Welcome! Today I want to introduce you to Mahler’s St. Anthony and the Fishes. This is one of the most popular pieces in The August Winds’ repertoire and one we enjoy bringing out for new audiences over and over.
(If you don’t know The August Winds, they’re one of Astraios’s founding ensembles. Ruth Ann Ritchie, flute, Natasha Merchant, oboe, Marianne Shifrin, clarinet, Michael Jones, bassoon, and Jonathan Kuhns-Obana, horn, all met as freshman at Indiana University. They played together all through undergrad, and re-formed the group in 2010.)
Knowing the background to this piece makes a huge difference in how you hear it. It’s fairly catchy at first and maybe you can hear a thing or two that sound vaguely like fish, but other than that…?
Gustav Mahler (1860-1911) was an Austrian composer known for his grandiose works of huge proportions. A “standard” symphony is likely to have 3 trumpets and four horns, but Mahler went further. His Second Symphony, for example, requires 10 horns and 10 trumpets...and that doesn’t mention the extra timpani, expanded woodwind section…I could go on and on. In 1905, he set anonymous German poems to music in a collection called (ready for this?) Das Knaben Wunderhorn or, The Magic Wunderhorn. “St. Anthony’s Sermon to the Fishes” is the sixth song in the cycle. Here’s a recording of famed British mezzo-soprano Janet Baker performing the original work.
You can find the entire text to the song here but, quickly put, St. Anthony shows up to preach in Padua. When he arrives and finds the church empty, he goes and preaches to the fish in a nearby river. The fish are very impressed by his words and vow to do better, but as soon as he leaves they go back to their lazy, sinful ways. The piece is marked mit humor or “with humor,” so the composer intends this to be tongue-in-cheek.
Mahler later worked this song into the third movement of his Second Symphony, which you can hear here. (Sidenote: Michael Tilson Thomas and the San Francisco Symphony Orchestra have some of the best recordings of Mahler Symphonies out there!) The arrangement for The August Winds was done by Michael Jones, our resident bassoonist and programming director.
But enough with the backstory. Let’s get to the music! Firstly, if you haven’t watched this video on how the instruments in a woodwind quintet individually make their sound, I recommend you do so.
Now we’re ready to dive into Mahler’s piece.

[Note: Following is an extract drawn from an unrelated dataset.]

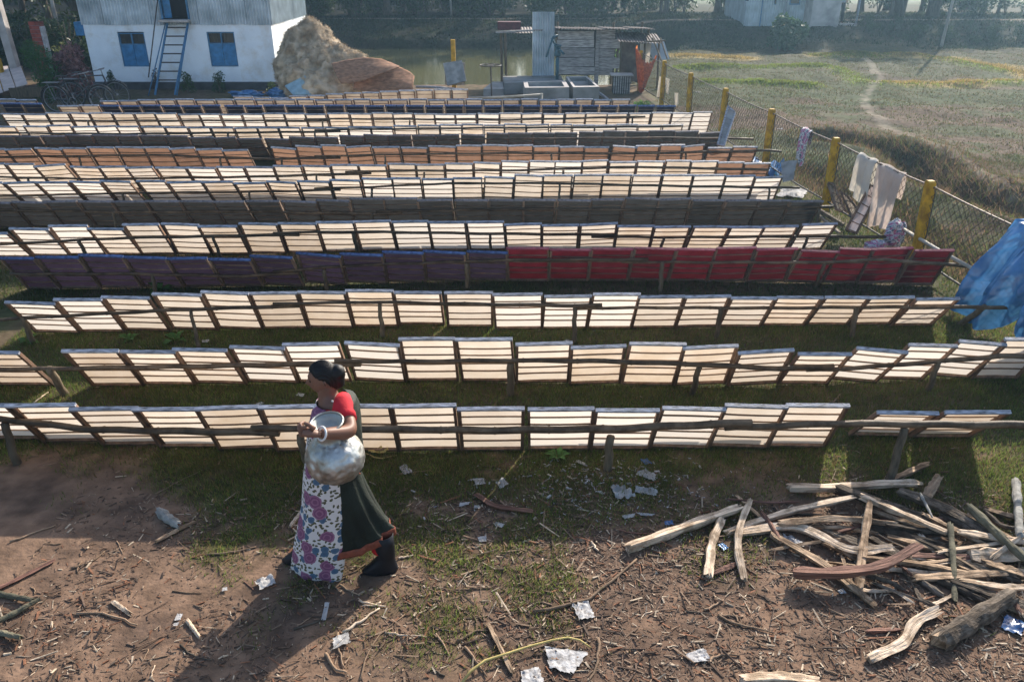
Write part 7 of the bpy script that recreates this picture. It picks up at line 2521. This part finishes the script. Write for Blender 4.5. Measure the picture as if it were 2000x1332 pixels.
scrap('torn paper lying on the right of the biggest heap', 1258, 962, 48, 16, -.3, 'white_paper', 26, .03)
scrap('white paper strips above the biggest torn heap', 1264, 930, 30, 30, .9, 'white_paper', 27, .03)
scrap('thin white paper strip below the biggest torn heap', 1230, 1010, 30, 10, .2, 'white_paper', 28, .01)
scrap('second thin paper strip right of the first strip', 1262, 1008, 40, 7, -.1, 'white_paper', 29, .01)
scrap('grey speckled foil on the dirt at bottom right', 1364, 1284, 60, 26, .25, 'foil', 30, .012, 'foil_scrap', 'foil')
scrap('white paper upright in grass below the front row', 1134, 905, 12, 14, .9, 'white_paper', 31, .01)
scrap('white scrap on the grass behind the woman\'s head', 588, 774, 22, 9, -.3, 'white_paper', 32, .008)
scrap('bluish scrap on the top rail side of the front row', 508, 790, 16, 10, .5, 'white_paper', 33, .008)
scrap('white scrap between second and third rows near the post', 1107, 668, 16, 8, .3, 'white_paper', 34, .008)
scrap('brownish paper scrap before the third row left', 402, 668, 16, 10, .3, 'speckled_paper', 35, .008)
scrap('grey plastic tatter on the turf behind the woman', 792, 920, 26, 24, .6, 'foil', 36, .03, 'plastic_scrap', 'plastic')
scrap('grey rag lying on the weathered split plank', 1548, 1062, 46, 22, -.5, 'foil', 37, .03, 'rag', 'rag')
scrap('blue plastic shred beside the short cleft log', 1411, 1069, 16, 14, .5, 'blue_sheet', 38, .02, 'plastic_scrap', 'plastic')
scrap('dark blue plastic shred above the torn paper heap', 1262, 904, 24, 16, .5, 'blue_sheet', 39, .02, 'plastic_scrap', 'plastic')
scrap('blue plastic shred by the leftmost firewood log', 1306, 1024, 22, 10, .2, 'blue_sheet', 40, .02, 'plastic_scrap', 'plastic')
scrap('bright blue plastic strip at the bottom right edge', 1980, 1226, 46, 34, -.7, 'blue_sheet', 41, .02, 'plastic_scrap', 'plastic')
scrap('tiny blue plastic fleck under the split plank', 1643, 1157, 16, 9, .3, 'foil', 42, .01, 'plastic_scrap', 'plastic')
scrap('pale leaf shaped wood flake standing in the shadow', 636, 1196, 12, 34, .1, 'white_paper', 43, .008, 'wood_flake', 'wood flake')
scrap('white scrap on the field grass beyond the fence, nearer', 1524, 248, 14, 9, .3, 'white_paper', 44, .03)
scrap('white scrap on the field grass beyond the fence, farther', 1362, 182, 14, 9, .3, 'white_paper', 45, .03)
scrap('orange dry leaf heap at the foot of the front row', 742, 880, 48, 20, .2, 'straw', 46, .05, 'leaf_litter', 'dry leaves')

# ------------------------------------------------------------------ air
hz = MB().box((0, 95, 4.6), (520, 330, 14.4))
hzm = bpy.data.materials.new('morning_haze')
hzm.use_nodes = True
N_, L_n = hzm.node_tree.nodes, hzm.node_tree.links
N_.remove(N_['Principled BSDF'])
pv = N_.new('ShaderNodeVolumePrincipled')
pv.inputs['Color'].default_value = (0.44, 0.73, 1.0, 1)
pv.inputs['Density'].default_value = 0.0016
pv.inputs['Anisotropy'].default_value = 0.65
L_n.new(pv.outputs['Volume'], N_['Material Output'].inputs['Volume'])
o = hz.build('haze', hzm)
o['kind'] = 'stuff'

The bassoon begins setting a stately tempo. At 0:19 the horn comes in with the main melody—which was the vocal line of the original song. As the horn plays the melody, listen for the flute underneath. The flute (hey, that’s me!) has a fairly constant pattern of sixteenth notes, which sets me up as the fish. Notice around 0:26 where the clarinet has what musicians call “hairpins”—getting loud and then soft again very quickly. (In the music, “hairpins” are denoted like this: <>) This creates waves in the water. Around 1:00, listen for the instruments trading the music back and forth. By now St. Anthony has said a few words and the fish are drawing close to listen. The instruments will trade the lines back and forth as the fishes flit closer and splash their tails.
At 1:57 listen to the bassoon and how the character of the piece changes completely. You probably recognize that this has switched from a minor key (which we usually identify as sad or angry music) to a major key (which we tend to think of as happy). Here the fish have taken what St. Anthony is saying to heart! By 2:35 the fish are feeling downright virtuous. The horn helps create this feeling by having lots of separation between the notes—much more precision than the flowing sixteenth notes that have been running through the whole piece.
At 3:04, the flute and oboe join together to move to the final section. Natasha on oboe and myself on flute have the same rhythm, but while the flute repeats the same note over and over, the oboe runs up the same scale several times. Jon reappears with the main theme on horn. We slip back and forth between major and minor keys, and the clarinet leads one last big crescendo (getting louder) into 3:35. At this point, the fish give up completely, decide it’s too much work to be good, and flip their tails as they swim off into the sunset.